* Begin Data for this task *

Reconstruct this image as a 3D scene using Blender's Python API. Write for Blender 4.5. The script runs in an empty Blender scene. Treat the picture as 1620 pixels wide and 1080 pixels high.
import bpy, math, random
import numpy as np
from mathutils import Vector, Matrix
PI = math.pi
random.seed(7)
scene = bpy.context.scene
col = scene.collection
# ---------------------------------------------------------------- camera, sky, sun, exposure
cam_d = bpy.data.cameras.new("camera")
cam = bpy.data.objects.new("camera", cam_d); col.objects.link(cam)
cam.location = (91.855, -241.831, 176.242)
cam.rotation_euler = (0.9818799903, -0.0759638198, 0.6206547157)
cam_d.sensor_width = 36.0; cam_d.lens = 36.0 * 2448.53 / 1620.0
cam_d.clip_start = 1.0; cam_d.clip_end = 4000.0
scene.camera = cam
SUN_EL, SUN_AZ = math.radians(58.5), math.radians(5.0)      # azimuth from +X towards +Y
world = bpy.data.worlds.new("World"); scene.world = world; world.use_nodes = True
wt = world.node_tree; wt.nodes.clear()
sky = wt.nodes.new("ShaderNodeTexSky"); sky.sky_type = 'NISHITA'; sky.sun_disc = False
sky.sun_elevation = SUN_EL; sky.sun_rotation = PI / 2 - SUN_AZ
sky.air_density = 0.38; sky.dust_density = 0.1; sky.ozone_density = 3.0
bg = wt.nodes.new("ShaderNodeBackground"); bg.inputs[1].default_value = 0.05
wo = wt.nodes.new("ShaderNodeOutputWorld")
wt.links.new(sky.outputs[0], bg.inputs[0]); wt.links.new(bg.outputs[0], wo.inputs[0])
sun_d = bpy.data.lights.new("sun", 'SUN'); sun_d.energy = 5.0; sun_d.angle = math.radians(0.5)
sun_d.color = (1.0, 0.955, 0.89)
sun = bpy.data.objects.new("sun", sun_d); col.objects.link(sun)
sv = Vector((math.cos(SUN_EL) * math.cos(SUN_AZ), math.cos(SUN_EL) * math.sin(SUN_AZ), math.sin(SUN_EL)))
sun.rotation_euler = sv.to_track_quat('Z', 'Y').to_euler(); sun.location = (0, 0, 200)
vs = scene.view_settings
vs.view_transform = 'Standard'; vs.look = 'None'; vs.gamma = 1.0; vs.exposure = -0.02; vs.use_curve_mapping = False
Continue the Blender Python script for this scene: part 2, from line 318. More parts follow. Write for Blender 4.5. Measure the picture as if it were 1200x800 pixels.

* End Data for this task *

Extract all of the data exactly as written.

→ **The answer**:
Reconstruct this image as a 3D scene using Blender's Python API. Write for Blender 4.5. The script runs in an empty Blender scene. Treat the picture as 1620 pixels wide and 1080 pixels high.
import bpy, math, random
import numpy as np
from mathutils import Vector, Matrix
PI = math.pi
random.seed(7)
scene = bpy.context.scene
col = scene.collection
# ---------------------------------------------------------------- camera, sky, sun, exposure
cam_d = bpy.data.cameras.new("camera")
cam = bpy.data.objects.new("camera", cam_d); col.objects.link(cam)
cam.location = (91.855, -241.831, 176.242)
cam.rotation_euler = (0.9818799903, -0.0759638198, 0.6206547157)
cam_d.sensor_width = 36.0; cam_d.lens = 36.0 * 2448.53 / 1620.0
cam_d.clip_start = 1.0; cam_d.clip_end = 4000.0
scene.camera = cam
SUN_EL, SUN_AZ = math.radians(58.5), math.radians(5.0)      # azimuth from +X towards +Y
world = bpy.data.worlds.new("World"); scene.world = world; world.use_nodes = True
wt = world.node_tree; wt.nodes.clear()
sky = wt.nodes.new("ShaderNodeTexSky"); sky.sky_type = 'NISHITA'; sky.sun_disc = False
sky.sun_elevation = SUN_EL; sky.sun_rotation = PI / 2 - SUN_AZ
sky.air_density = 0.38; sky.dust_density = 0.1; sky.ozone_density = 3.0
bg = wt.nodes.new("ShaderNodeBackground"); bg.inputs[1].default_value = 0.05
wo = wt.nodes.new("ShaderNodeOutputWorld")
wt.links.new(sky.outputs[0], bg.inputs[0]); wt.links.new(bg.outputs[0], wo.inputs[0])
sun_d = bpy.data.lights.new("sun", 'SUN'); sun_d.energy = 5.0; sun_d.angle = math.radians(0.5)
sun_d.color = (1.0, 0.955, 0.89)
sun = bpy.data.objects.new("sun", sun_d); col.objects.link(sun)
sv = Vector((math.cos(SUN_EL) * math.cos(SUN_AZ), math.cos(SUN_EL) * math.sin(SUN_AZ), math.sin(SUN_EL)))
sun.rotation_euler = sv.to_track_quat('Z', 'Y').to_euler(); sun.location = (0, 0, 200)
vs = scene.view_settings
vs.view_transform = 'Standard'; vs.look = 'None'; vs.gamma = 1.0; vs.exposure = -0.02; vs.use_curve_mapping = False
Continue the Blender Python script for this scene: part 2, from line 318. More parts follow. Write for Blender 4.5. Measure the picture as if it were 1200x800 pixels.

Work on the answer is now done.